BINGHAM, George Caleb - b. 1811 Augusta County, d. 1879 Kansas City - WGA

BINGHAM, George Caleb

(b. 1811 Augusta County, d. 1879 Kansas City)

American painter. He worked mainly in Missouri (where he held several political posts), painting the life of the frontier people. Except for a short period studying at the Pennsylvania Academy of Fine Arts, he was self-taught. His finest canvases, particularly the celebrated Fur Traders Descending the Missouri (Metropolitan Museum of Art, New York, 1845), distil visual poetry from the commonplace, but after a trip to study in Düsseldorf in 1856-58 his work lost much of its racy freshness and charm, becoming overlaid with sentimentality.

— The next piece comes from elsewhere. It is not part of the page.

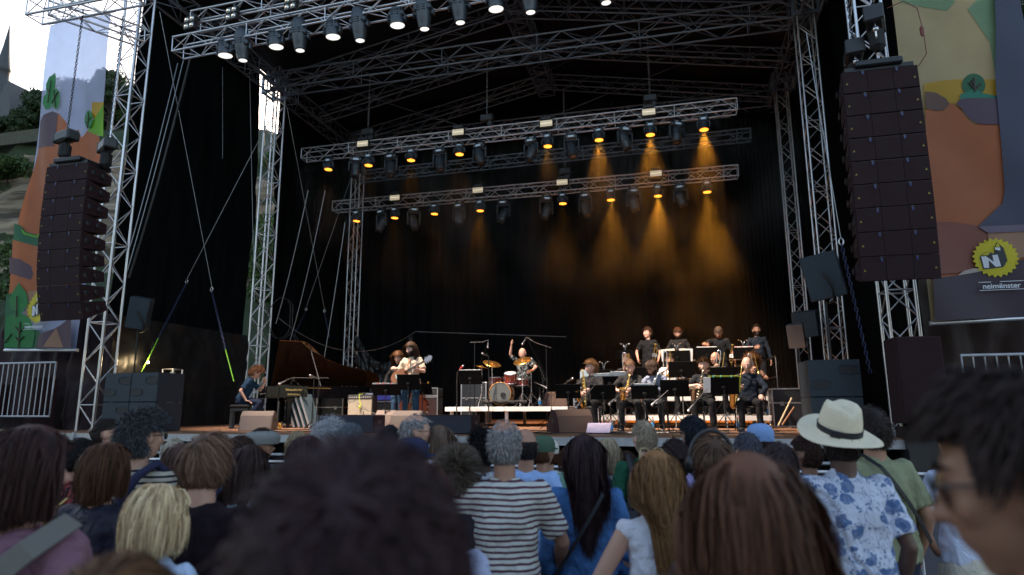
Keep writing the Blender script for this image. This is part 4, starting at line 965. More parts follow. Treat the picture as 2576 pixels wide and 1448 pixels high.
def ik(S, W, l1, l2, hint):
    S, W, hint = Vector(S), Vector(W), Vector(hint); d = W - S; L = min(d.length, (l1 + l2) * .995); dn = d.normalized(); W = S + dn * L
    a = (l1 * l1 - l2 * l2 + L * L) / (2 * L); h = math.sqrt(max(0, l1 * l1 - a * a)); hv = hint - dn * hint.dot(dn)
    hv = hv.normalized() if hv.length > 1e-5 else Vector((0, -1, 0))
    return S + dn * a + hv * h, W
def hand(sb, W, d, pn, side, curl=.5, spread=.25):
    """palm, five unequal bent fingers; pn = the way the palm faces; side +1: thumb towards cross(d, pn)"""
    d = Vector(d).normalized(); pn = Vector(pn); pn = (pn - d * pn.dot(d)).normalized(); ac = d.cross(pn) * side
    R = Matrix((ac, d, pn)).transposed()
    R2 = Matrix((ac, pn, d)).transposed()
    sb.loft([(W - d * .01, .025, .019, R2), (W + d * .03, .034, .016, R2), (W + d * .075, .041, .0145, R2), (W + d * .09, .038, .012, R2)], 16)
    for i, (o_, L) in enumerate([(.032, .070), (.011, .079), (-.011, .073), (-.031, .056)]):
        p_ = W + d * (.086 - abs(i - 1.2) * .004) + ac * o_; dd = (d + ac * (o_ * spread * 9)).normalized(); pts = [p_]; cu = curl * (1 + .12 * i)
        for j, fr in enumerate((.45, .32, .23)):
            dd = (dd * math.cos(cu * (.9 if j else .6)) + pn * math.sin(cu * (.9 if j else .6))).normalized()
            p_ = p_ + dd * L * fr; pts.append(p_)
            pn_ = (pn - dd * pn.dot(dd)); 
        sb.chain(pts, [.0092, .0085, .0078, .0068], 8)
    p_ = W + d * .022 + ac * .026; dd = (d * .65 + ac * .62 + pn * (.25 + .3 * curl)).normalized()
    sb.chain([p_, p_ + dd * .042, p_ + dd * .042 + (dd + d * .5 + pn * .3 - ac * .25).normalized() * .034, p_ + dd * .042 + (dd + d * .5 + pn * .3 - ac * .25).normalized() * .058], [.0135, .011, .0098, .008], 8)
PANTS = {}
def person(label, loc, yaw=0., h=1.75, pose='stand', lean=0., side=0., top=('tee_black', 'plain', (.012, .012, .013)), sleeve='short', bottom=(.02, .02, .025), skn='fair',
           hr=None, head=(0, 0, 0), arms=None, curl=(.6, .6), palm=None, hdir=None, legs=None, fat=1., grp=None, lod=1, beard=None, glasses=None, hem=.0, seed=0, skirt=None, collar=False, fold=.042, neckw=1., shoes=(.02, .02, .02), twist=0., face=True, hs=1.0):
    t = empty('person', loc, label, 'person', grp, rad(yaw), h / 1.75)
    sit = pose == 'sit'; PZ = .55 if sit else .95
    U3 = Matrix.Rotation(rad(twist), 3, 'Z') @ Matrix.Rotation(rad(side), 3, 'Y') @ Matrix.Rotation(-rad(lean), 3, 'X'); PV = Vector((0, 0, PZ))
    up = lambda x, y, z: PV + U3 @ Vector((x, y, z - .95))           # template standing coordinates -> posed
    hy, hp, hro = [rad(a) for a in head]
    N_ = up(0, -.012, 1.47)
    HR = U3 @ Matrix.Rotation(hy, 3, 'Z') @ Matrix.Rotation(-hp, 3, 'X') @ Matrix.Rotation(hro, 3, 'Y')
    H = N_ + U3 @ Vector((0, .008, .055 + (hs - 1) * .08)) + HR @ Vector((0, .012, .105))
    hd = lambda x, y, z: H + HR @ Vector((x, y, z)) * hs
    h1 = lambda x, y, z: H + HR @ Vector((x, y, z))
    sw = .163 * fat ** .5
    S = {1: up(sw, -.005, 1.405), -1: up(-sw, -.005, 1.405)}
    E, W = {}, {}
    arms = arms or {}
    for s in (1, -1):
        a = arms.get(s)
        if a is None: tg, hint = up(s * (sw + .075 * fat), .05, .91 if not sit else .99), Vector((s * .25, -1, 0))
        else:
            tg, hint = Vector(a[0]), Vector(a[1])
        E[s], W[s] = ik(S[s], tg, .29, .255, hint)
    sk = skin(skn); body = SB()
    # head with brow, nose, lips, chin, ears
    hb_ = SB()
    hb_.ball(h1(0, -.006, .017), (.076, .094, .099), HR, 20, 14).ball(h1(0, .028, -.035), (.058, .064, .075), HR).ball(h1(0, .045, -.088), (.034, .034, .026), HR)
    hb_.ball(h1(0, .035, -.005), (.066, .060, .055), HR)
    if face:
        hb_.chain([h1(0, .083, .012), h1(0, .104, -.022), h1(0, .109, -.031)], [.0085, .0105, .0125], 8).ball(h1(.011, .097, -.034), .0085).ball(h1(-.011, .097, -.034), .0085)
        hb_.chain([h1(-.037, .073, .028), h1(0, .085, .022), h1(.037, .073, .028)], [.011, .011, .011], 8)
        hb_.chain([h1(-.02, .081, -.058), h1(0, .088, -.056), h1(.02, .081, -.058)], [.0055, .0075, .0055], 8).chain([h1(-.016, .079, -.068), h1(0, .085, -.069), h1(.016, .079, -.068)], [.0055, .008, .0055], 8)
        for s in (1, -1): hb_.ball(h1(s * .040, .062, -.022), (.022, .02, .02), HR)
    for s in (1, -1): hb_.ball(h1(s * .078, -.008, -.008), (.009, .019, .031), HR @ Matrix.Rotation(-s * .35, 3, 'Z')).ball(h1(s * .074, .0, -.028), (.008, .010, .014), HR)
    body.mb.add([H + (Vector(v) - H) * hs for v in hb_.mb.v], hb_.mb.f)
    nw = .054 * neckw * min(1.15, fat)
    body.chain([up(0, -.02, 1.38), N_, hd(0, -.022, -.05)], [nw * 1.25, nw, nw * .95])
    body.chain([up(0, 0, 1.0), up(0, 0, 1.2), up(0, -.005, 1.36)], [.09, .095, .10]).chain([S[-1], up(0, -.01, 1.40), S[1]], [.042, .06, .042])
    for s in (1, -1):
        body.chain([S[s], S[s].lerp(E[s], .5), E[s], E[s].lerp(W[s], .3), W[s]], [.047, .043, .036, .038, .0245])
        fd = (W[s] - E[s]).normalized(); dd = Vector(hdir[s]) if hdir and s in hdir else fd
        pn = Vector(palm[s]) if palm and s in palm else Vector((-s, .15, 0))
        if abs(dd.normalized().dot(pn.normalized())) > .95: pn = Vector((0, -1, .2))
        th = Vector(dd).cross(pn)
        sd_ = arms.get(s)[2] if arms.get(s) and len(arms.get(s)) > 2 else (1 if th.dot(Vector((0, 1, .3))) > 0 else -1)
        hand(body, W[s], dd, pn, sd_, curl[0 if s == 1 else 1])
    # legs
    if legs is None:
        legs = {s: ((s * .15, .43, .52), (s * .16, .40, .09)) for s in (1, -1)} if sit else {s: ((s * .105, .01, .50), (s * .115, -.03, .09)) for s in (1, -1)}
    hip = {s: Vector((s * .09, .0, PZ - .03)) for s in (1, -1)}
    if skirt:
        for s in (1, -1): body.chain([hip[s], Vector(legs[s][0]), Vector(legs[s][1])], [.08, .05, .036])
    body.solid('body', sk, t, .0075 if lod else .012, 3)
    if face:
        ey = MB(); 
        for s in (1, -1): ey.ball(hd(s * .031, .074, .004), (.0125, .010, .0085), 10, 8, HR, 0).ball(hd(s * .031, .0825, .003), (.0055, .003, .0055), 8, 6, HR, 1)
        ey.build('eyes', [mat('eye_white', (.6, .56, .52), .3, var=0), mat('iris', (.02, .012, .008), .2, var=0)], t)
        if hr:
            br_ = MB()
            for s in (1, -1): br_.path([hd(s * .016, .092, .026), hd(s * .034, .088, .033), hd(s * .052, .075, .027)], [.0035, .0045, .002], 6)
            br_.build('eyebrows', hairmat(hr[1] if hr[1][0] < .3 else (.2, .13, .08)), t)
    # clothing
    I = U3; f = fat
    sh = SB(); hz = .90 - hem
    rg = [(up(0, .0, hz), .176 * f, .125 * f, I), (up(0, .0, 1.0), .168 * f, .12 * f, I), (up(0, .0, 1.12), .155 * f, .112 * f, I), (up(0, .0, 1.25), .160 * f ** .7, .12 * f ** .8, I), (up(0, -.004, 1.35), .166 * f ** .5, .12 * f ** .5, I), (up(0, -.01, 1.42), .140 * f ** .5, .095, I), (up(0, -.012, 1.455), .098, .072, I), (up(0, -.014, 1.475), .066, .058, I)]
    if sit: rg = [(up(0, .02, .93), .175 * f, .14 * f, I)] + rg[1:]
    sh.loft(rg)
    for s in (1, -1):
        a_, b_, c_ = S[s], E[s], W[s]
        if sleeve == 'none': sh.chain([up(s * sw * .6, -.005, 1.40), a_ - (a_ - N_).normalized() * -.01], [.055, .045])
        elif sleeve == 'short': 
            e_ = a_.lerp(b_, .78); sh.chain([up(s * sw * .5, -.005, 1.39), a_], [.07, .066]); x, y, d = basis(b_ - a_); Rm = Matrix((x, y, d)).transposed()
            sh.loft([(a_, .066, .066, Rm), (a_.lerp(b_, .4), .066, .066, Rm), (e_, .069 * f ** .3, .064, Rm)], 16)
        else:
            sh.chain([up(s * sw * .5, -.005, 1.39), a_, a_.lerp(b_, .5), b_, b_.lerp(c_, .5), c_.lerp(b_, .08 if sleeve == 'long' else .45)], [.07, .063, .057, .050, .046, .037 if sleeve == 'long' else .044])
    if collar:
        sh.chain([up(.05 * math.cos(a), -.012 + .052 * math.sin(a), 1.487 + .008 * (a > 3.3)) for a in [i * .35 + 2.0 for i in range(16)]], [.012] * 16, 8)
    tm = cloth_mat(*top) if isinstance(top, tuple) else top
    sh.solid('shirt', tm, t, .011 if lod else .015, 2, fold, .10)
    if skirt:
        sk_ = SB(); sk_.loft([(Vector((0, 0, .98)), .15 * f, .115 * f, Matrix.Identity(3)), (Vector((0, 0, .88)), .185 * f, .135 * f, Matrix.Identity(3)), (Vector((0, 0, .45)), .21 * f, .17 * f, Matrix.Identity(3))]); sk_.solid('skirt', cloth_mat('skirt_%s' % skirt[0], 'plain', skirt[1]), t, .014, 2, .02, .15)
    else:
        tr = SB(); tr.loft([(Vector((0, 0, PZ - .12)) , .10, .09, Matrix.Identity(3)), (Vector((0, 0, PZ - .05)), .165 * f, .125 * f, Matrix.Identity(3)), (up(0, 0, 1.02), .150 * f, .108 * f, I)])
        for s in (1, -1):
            kn, an = Vector(legs[s][0]), Vector(legs[s][1])
            tr.chain([hip[s], hip[s].lerp(kn, .5), kn, kn.lerp(an, .45), an], [.098 * f ** .5, .085 * f ** .4, .066, .06, .056])
        bk = 'trouser_%.2f_%.2f_%.2f' % bottom
        tr.solid('trousers', cloth_mat(bk, 'plain', bottom), t, .014, 2, .022, .12)
    for s in (1, -1):
        so = MB(); an = Vector(legs[s][1]); fwd = Vector((s * .18, 1, 0)).normalized(); rt = Vector((fwd.y, -fwd.x, 0)); zb = an.z - .088
        vs = []
        for (q, w, z0, z1) in ((-.075, .028, .0, .05), (-.055, .036, 0, .085), (.02, .036, .0, .085), (.10, .044, 0, .05), (.165, .038, .0, .038), (.195, .018, .004, .024)):
            for (a, b) in ((-1, 0), (1, 0), (.8, 1), (-.8, 1)): vs.append(Vector((an.x, an.y, zb)) + fwd * q + rt * w * a + Vector((0, 0, z0 if b == 0 else z1)))
        so.add(vs, [(j * 4 + i, j * 4 + (i + 1) % 4, j * 4 + 4 + (i + 1) % 4, j * 4 + 4 + i) for j in range(5) for i in range(4)] + [(3, 2, 1, 0), (20, 21, 22, 23)], 0, True)
        so.build('shoe', mat('shoe_%.2f_%.2f_%.2f' % shoes, shoes, .5, var=.1), t)
    if hr:
        st, col = hr[0], hr[1]; kw = dict(hr[2]) if len(hr) > 2 else {}
        hair(t, H, HR, st, col, seed=seed, hs=hs, **kw)
    if beard: hair(t, H + HR @ Vector((0, .004, .006)), HR, 'beard', beard[0], seed=seed, n=700, length=beard[1], lift=.01, name='beard', wid=.003, hs=hs)
    if glasses:
        g = MB()
        for s in (1, -1):
            pts = [hd(s * .034 + .023 * math.cos(a), .100 - .004 * math.cos(a) * s, .002 + .018 * math.sin(a)) for a in [6.283 * i / 14 for i in range(14)]]
            g.path(pts, .0022, 5, closed=True).path([hd(s * .056, .096, .006), hd(s * .078, .06, .008), hd(s * .084, -.01, .004)], .0022, 5)
            if glasses == 'sun': g.add(pts, [tuple(range(14))], 1)
        g.path([hd(-.012, .1, .006), hd(0, .104, .009), hd(.012, .1, .006)], .002, 5)
        g.build('glasses', [BLACKM, LENS], t)
    t['_'] = 0; del t['_']
    INFO[t.name] = dict(H=H, HR=HR, hd=hd, up=up, W=W, E=E, S=S, U3=U3, PZ=PZ)
    return t
INFO = {}
def W_of(t, p_):  # person frame -> world
    return Matrix.Translation(t.location) @ t.rotation_euler.to_matrix().to_4x4() @ (Vector(p_) * t.scale[0])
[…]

Fur Traders Descending the Missouri
Fur Traders Descending the Missouri by

Fur Traders Descending the Missouri

Bingham was a specialist in subjects drawn from the American countryside, particularly life on the frontier. In this masterpiece of American genre painting, a unique document of river life in the Midwest, he has depicted a moment in the life of a French-Canadian fur trader, one of the voyageurs who combined commerce with exploration and adopted many ways of the wild. Bingham has raised anecdote to the level of poetic drama by setting up a tension between the suspicious stare of the old trader, the unconcerned reverie of his sprawling half Indian son, and the compact, enigmatic silhouette of a tethered bear cub. Parallel planes recede into the distant background, suggesting that Bingham was familiar with engravings of European paintings, yet the strict formality is softened by an exquisite luminosity.